Thursday, January 10, 2013

Ohio House to go digital with legislative documents, broadcast budget hearings

Congrats to the Ohio House of Representatives for their plan to increase transparency and allow greater public access to drafts of bills and other legislative documents. They also plan to broadcast budget hearings, both online and on television.

This will make it easier for citizens and watchdogs to know what is going on in Columbus - and respond accordingly before votes are cast.

Gongwer Ohio reports:

House Speaker Bill Batchelder on Monday said the House plans to broadcast online and on television hearings on the budget bill and make more legislative documents available on the Internet.

The move towards increased transparency was announced in the leader's speech during opening day ceremonies in the House. The chamber also elected its majority and minority leaders.

The speaker said the ability to make legislative information and hearings more accessible comes through rules approved by the chamber about eight years ago.

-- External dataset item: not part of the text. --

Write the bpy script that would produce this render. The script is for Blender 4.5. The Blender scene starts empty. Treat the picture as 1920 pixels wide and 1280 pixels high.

"We will be unveiling a system that will make legislative information significantly more accessible to our public and to our constituency," he told the chamber. "This new platform will revolutionize the legislative drafting process and will make documents like bill drafts and other legislative materials easily available to the public online."

The speaker said this should improve on the past process of laying out amendments on a table in his office - a process that drew little interest.

The House will also broadcast the hearings of the House Finance & Appropriations Committee over the Internet and on television throughout the budget process, "allowing people to delve into the budget process from their own homes or from their mobile device. This alone is an unprecedented step forward in terms of legislative transparency."

Some of the Finance subcommittees would likely also be broadcast during the budget cycle, he said. Other committee hearings could be broadcast depending on what legislation is being heard. He referenced the House Agriculture Committee's hearings on exotic animals last session that drew expansive public interest.

He said he plans to work with members of the Statehouse press corps to determine what its needs are.

"These initiatives are being implemented to collaborate with our partners in the Senate, in order to accomplish saving taxpayers significant amounts of money; we also, I think, will find that there are a great number of people who will be able to benefit from access to these processes of electronics," he said.